No recuerdo que ningún país haya pedido disculpas por las atrocidades cometidas en un pasado lejano o más cercano en el tiempo. La Iglesia Católica lo hizo por las persecuciones, torturas y asesinatos cometidos por la Santa Inquisición. Aunque yo todavía recuerdo cómo un sacerdote que fue profesor mío alegaba que el proceso contra Galileo no fue por motivos religiosos sino "técnicos".
En cualquier caso, reconforta que un Gobierno y un país tengan el coraje de pedir perdón, aunque sea de forma simbólica y sin compensación económica. El perdón no sólo ensalza al que comete una iniquidad, sino que también devuelve la dignidad a las víctimas. Los australianos han obrado así con un sólo objetivo: que no vuelva a repetirse los horrores.
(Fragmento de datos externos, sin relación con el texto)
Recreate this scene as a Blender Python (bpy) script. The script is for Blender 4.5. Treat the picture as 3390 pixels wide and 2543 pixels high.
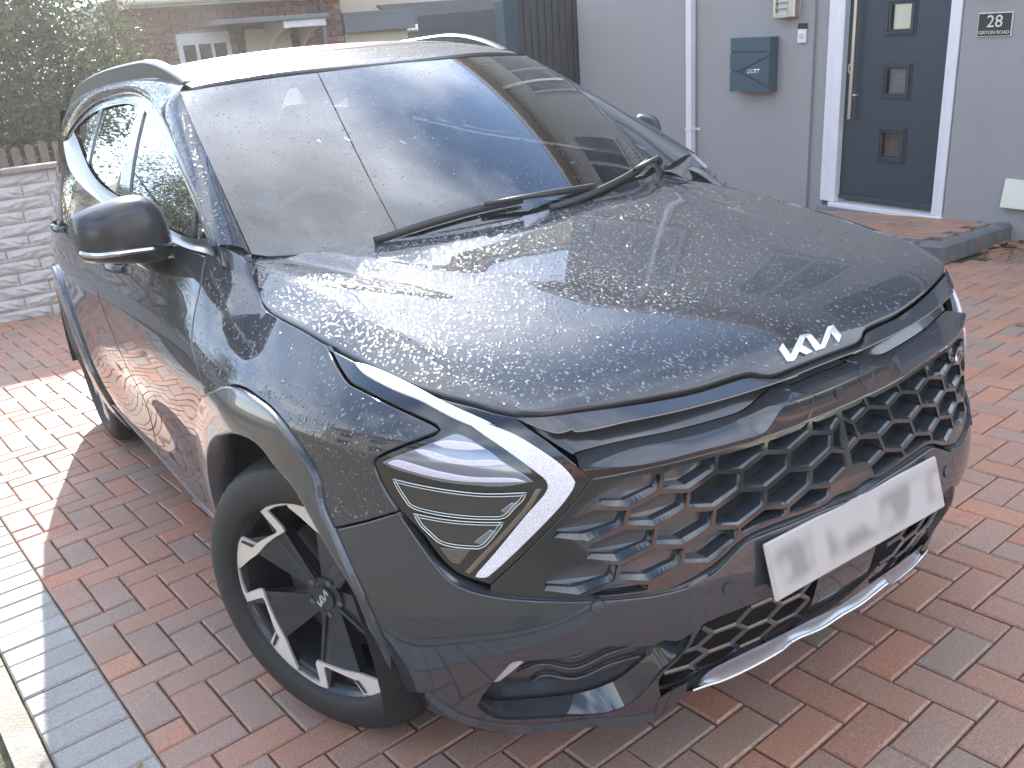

Guerras y masacres en muchos países todos los continentes. La guerra civil española, por reciente, sigue levantando ampollas. Quizá el problema sea también de perspectiva, sobre todo entre los que no la vivieron. No se trata de echar las culpas al otro, sino de reconocer los errores del bando que uno defiende. El estado perfecto, si existe, es la tercera España, la que no se alinea con ninguno de los extremos.